Validating the 1D-3D coupling stellar models via Asteroseismology of 18 Kepler main-sequence stars

TL;DR

This study validates 1D-3D coupled stellar models using asteroseismology data from 18 Kepler stars, showing improved surface layer modeling and consistent fundamental parameter estimates across multiple pipelines.

Contribution

It demonstrates the effectiveness of 1D-3D coupling models in characterizing solar-like stars and simplifies surface term corrections compared to classical models.

Findings

Good consistency with other pipelines in parameter estimation

Surface term pattern is similar across stars with 5000-6400 K T_eff

Surface term in 1D-3D models is simpler to handle

Abstract

Standard 1D stellar evolution model has poor descriptions of the near-surface layers of stars, and this can be improved by using the atmosphere model computed from 3D hydrodynamical simulations.
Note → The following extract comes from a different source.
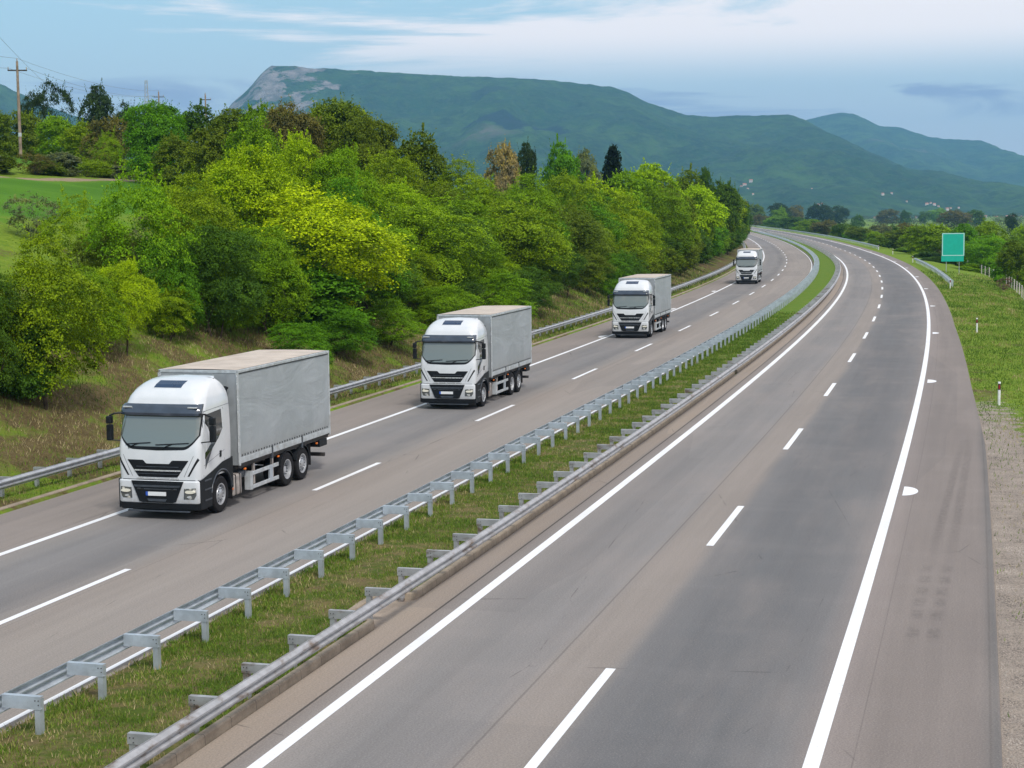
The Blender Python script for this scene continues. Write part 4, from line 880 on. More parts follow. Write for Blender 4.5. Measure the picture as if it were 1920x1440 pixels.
# tree tables: x, y, top z, crown width, colour, kind, label
LEFT_TREES = [
    (-16.6, 60, 8.5, 4.1, 'olive', 'near', 'low spreading olive tree at the far left edge, foliage reaching down to the bank'),
    (-18.2, 58, 7.4, 2.7, 'deep', 'near', 'dark green bush-like tree cut off by the left edge of the picture, above the guardrail'),
    (-17.8, 60, 5.7, 2.8, 'deep', 'shrub', 'dark low shrub under the leftmost tree, leaning over the straw-coloured bank'),
    (-16.6, 76, 11.3, 4.8, 'mid', 'open', "open-crowned tree with several bare stems on the bank above the nearest truck's mirror"),
    (-20.2, 80, 10.1, 3.8, 'olive', 'open', 'thin pale-olive tree before the left meadow, just left of the many-stemmed tree'),
    (-15.8, 84, 11.3, 4.5, 'olive', 'near', 'yellowish olive tree directly above the cab of the nearest truck'),
    (-14.2, 92, 13.0, 5.5, 'lime', 'spire', 'light green tree with upright shoots, left of the brightest yellow-green tree'),
    (-13.8, 79, 8.7, 4.2, 'deep', 'near', "deep green tree between the nearest truck's cab roof and the many-stemmed tree"),
    (-10.7, 90, 10.8, 9.1, 'bright', 'near', "brightest yellow-green tree of the bank, broad and layered, above the nearest truck's cargo box"),
    (-8.4, 100, 7.1, 4.7, 'rich', 'near', "rich green tree overhanging the dark hollow behind the nearest truck's rear end"),
    (-11.0, 88, 6.2, 6.4, 'rich', 'shrub', 'low green boughs filling the foot of the brightest yellow-green tree'),
    (-5.4, 110, 9.9, 7.3, 'olive', 'near', 'olive tree in front row standing between the nearest and the second truck'),
    (-2.9, 120, 7.5, 5.3, 'mid', 'near', "mid green tree right above the second truck's cab"),
    (0.2, 132, 10.2, 8.3, 'olive', 'near', 'broad olive-green tree above the cargo box of the second truck'),
    (5.8, 156, 10.0, 7.4, 'dusky', 'near', 'dusky olive tree over the bank between the second and the third truck'),
    (11.1, 170, 11.1, 7.0, 'olive', 'near', "olive tree right behind the third truck's cab, in the front row"),
    (17.8, 200, 12.5, 7.6, 'mid', 'near', 'mid green tree above the cargo box of the third truck'),
    (26.8, 245, 12.6, 7.7, 'lime', 'far', 'light green tree in the front row, second from the right end of the roadside trees'),
    (39.1, 316, 13.2, 9.0, 'olive', 'far', 'olive tree in the front row just left of the last dark tree at the bend'),
    (54.0, 404, 12.3, 6.6, 'deep', 'far', 'darker green tree at the right end of the wooded bank, beside the bend'),
    (70.0, 508, 9.4, 4.8, 'deep', 'far', 'small dark tree peeping out behind the right end of the roadside trees'),
    (-13.8, 112, 14.7, 3.9, 'lime', 'spire', 'tree with a tall light green shoot below the brown-green dome of the hilltop wood'),
    (-11.0, 112, 13.7, 4.6, 'mid', 'near', 'green rounded tree just right of the tall light green shoot, under the hilltop dome'),
    (-9.4, 128, 14.2, 5.7, 'olive', 'near', 'olive tree in the middle of the wood, over the gap between the first two trucks'),
    (-7.8, 152, 16.1, 5.8, 'dusky', 'far', 'dusky green tree on the skyline where the wood meets the mountain foot'),
    (-4.5, 150, 14.1, 6.2, 'olive', 'near', 'olive crown at the skyline left of the tan crown'),
    (-0.8, 178, 16.1, 3.6, 'tan', 'far', 'tan crown, almost leafless, on the skyline below the flat mountain'),
    (2.0, 195, 17.0, 2.7, 'dark', 'far', 'small dark treetop just right of the tan crown'),
    (5.7, 195, 16.9, 4.9, 'rich', 'far', 'round bright green tree left of the lone dark conifer on the skyline'),
    (9.3, 205, 16.4, 3.9, 'grey', 'far', 'thin greyish tree squeezed between the round green one and the dark conifer'),
    (13.1, 215, 17.1, 4.1, 'pine', 'pine', 'lone dark conifer standing out on the skyline above the third truck'),
    (17.7, 215, 15.1, 7.5, 'lime', 'far', 'pale lime-green rounded crown right of the lone dark conifer'),
    (26.2, 250, 14.9, 7.1, 'dusky', 'far', 'dusky tree on the skyline between the lime crown and the bend'),
    (30.7, 270, 15.8, 3.4, 'deep', 'far', 'small dark treetop poking above the crowns near the bend'),
    (36.8, 302, 14.2, 7.6, 'deep', 'far', 'dark green crown behind the olive one near the bend'),
    (-16.4, 158, 19.4, 9.5, 'dusky', 'dome', 'large brown-green domed crown topping the wood, left of the mountain slope'),
    (-19.4, 150, 18.6, 6.6, 'brown', 'dome', 'brownish spring crown left of the large brown-green dome'),
    (-12.5, 152, 17.5, 6.2, 'dusky', 'dome', 'dusky olive crown sloping down right of the large brown-green dome'),
    (-23.4, 165, 19.5, 5.7, 'mid', 'far', "green crown at the hilltop below the cliff's left foot"),
    (-26.7, 165, 19.3, 5.7, 'dusky', 'far', 'dusky green hilltop crown left of the cliff, on the skyline'),
    (-30.6, 168, 19.7, 5.8, 'deep', 'far', 'deep green hilltop crown between the two small power poles'),
    (-33.4, 160, 19.6, 6.1, 'rich', 'dome', "big rich green tree below the lattice pylon, standing at the meadow's end"),
    (-43.2, 185, 19.7, 5.3, 'brown', 'far', 'brownish tree between the leafy meadow trees, left of the big rich green tree'),
    (-56.5, 235, 27.2, 5.2, 'dark', 'far', 'tall dark tree rising above the left skyline, right of the utility pole'),
    (-67.2, 250, 28.7, 7.5, 'dark', 'sparse', 'tall sparse tree with sky showing through, just right of the utility pole'),
    (-68.2, 245, 26.9, 4.6, 'dark', 'sparse', 'sparse dark tree just behind the utility pole'),
    (-53.8, 240, 24.9, 5.3, 'dark', 'sparse', 'thin dark tree between the tall dark tree and the pylon'),
    (-53.0, 200, 20.9, 5.4, 'mid', 'far', 'mid green rounded tree on the meadow edge right of the utility pole'),
    (-48.2, 192, 19.6, 4.2, 'olive', 'far', 'small olive tree on the meadow edge below the tall dark tree'),
    (-41.9, 178, 18.1, 3.4, 'olive', 'open', 'little olive tree with thin trunk on the meadow edge'),
    (-60.5, 210, 22.0, 6.0, 'dusky', 'far', 'dusky bushy tree behind the utility pole on the meadow edge'),
    (-62.3, 205, 22.1, 5.8, 'dusky', 'far', 'dusky tree at the left picture edge behind the upper meadow'),
    (-29.3, 150, 15.9, 4.7, 'dusky', 'far', 'dusky tree in the dark gap right of the big rich green tree'),
    (-24.2, 140, 16.0, 4.9, 'dusky', 'far', 'dusky olive crown below the hilltop trees, left of the tall shoot'),
    (-20.0, 135, 16.1, 4.3, 'mid', 'far', 'mid green crown under the brownish spring crown'),
    (-20.4, 95, 9.2, 1.8, 'grey', 'bare', 'grey leafless shrub among the front trees by the left meadow'),
    (-24.7, 88, 10.1, 3.1, 'grey', 'bare', 'grey-green thin shrub in the lower left meadow'),
    (-18.8, 96, 10.8, 3.9, 'olive', 'near', None),
    (-17.4, 104, 12.0, 4.3, 'mid', 'near', None),
    (-13.6, 100, 11.8, 4.1, 'olive', 'near', None),
    (-9.7, 98, 11.4, 4.6, 'rich', 'near', None),
    (-7.6, 112, 11.4, 4.9, 'lime', 'near', None),
    (-7.6, 102, 8.6, 3.9, 'mid', 'near', None),
    (-5.0, 128, 11.4, 5.7, 'dusky', 'near', None),
    (-2.4, 138, 12.0, 6.1, 'olive', 'near', None),
    (1.4, 150, 12.8, 6.6, 'mid', 'near', None),
    (5.4, 165, 13.2, 6.8, 'olive', 'near', None),
    (2.4, 142, 9.0, 5.4, 'rich', 'near', None),
    (9.3, 180, 12.4, 6.2, 'lime', 'far', None),
    (14.1, 200, 13.6, 6.3, 'mid', 'far', None),
    (19.1, 207, 12.0, 5.9, 'dusky', 'far', None),
    (7.3, 161, 8.5, 5.6, 'olive', 'near', None),
    (14.0, 183, 9.0, 5.2, 'mid', 'far', None),
    (21.5, 218, 9.4, 5.5, 'olive', 'far', None),
    (30.8, 266, 9.2, 5.9, 'rich', 'far', None),
    (45.5, 359, 8.3, 6.8, 'lime', 'far', None),
    (-12.0, 84, 8.7, 4.0, 'mid', 'near', None),
    (-9.2, 96, 8.6, 3.9, 'dusky', 'near', None),
    (-6.6, 106, 7.0, 4.0, 'olive', 'near', None),
    (-4.3, 116, 6.1, 3.7, 'mid', 'near', None),
    (-1.1, 128, 5.8, 4.4, 'olive', 'near', None),
    (-15.4, 76, 8.2, 3.1, 'rich', 'near', None),
    (-16.0, 70, 7.2, 2.4, 'lime', 'near', None),
    (-17.3, 68, 7.0, 3.2, 'mid', 'near', None),
    (-18.5, 78, 8.7, 3.0, 'dusky', 'near', None),
    (1.9, 140, 5.5, 4.0, 'olive', 'near', None),
    (6.4, 158, 5.6, 4.0, 'mid', 'near', None),
    (10.0, 165, 6.2, 3.1, 'olive', 'near', None),
    (60.2, 442, 6.8, 3.6, 'rich', 'far', None),
    (56.1, 430, 4.2, 3.5, 'lime', 'far', None),
    (34.9, 290, 4.7, 3.7, 'mid', 'far', None),
    (24.3, 232, 5.5, 3.7, 'dusky', 'far', None),
    (16.7, 195, 6.0, 3.7, 'olive', 'far', None),
    (-13.4, 81, 6.6, 3.1, 'mid', 'near', None),
    (-15.3, 75, 5.9, 2.4, 'olive', 'near', None),
]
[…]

In this work, we validated the model inferences of the 1D-3D coupling models using 18 well-studied stars from the Kepler LEGACY Sample. We compared our estimates of the fundamental parameters determined with other six pipelines and obtained good consistency. The results indicate that the 1D-3D coupling models can be applied to characterizing solar-like stars with confidence. Our analysis showed similar pattern for the surface term in stars with effective temperature range from ~5000 K to ~6400 K, suggesting that the surface term of the 1D-3D coupling models is simpler and easier to deal with than that of models using classical atmosphere.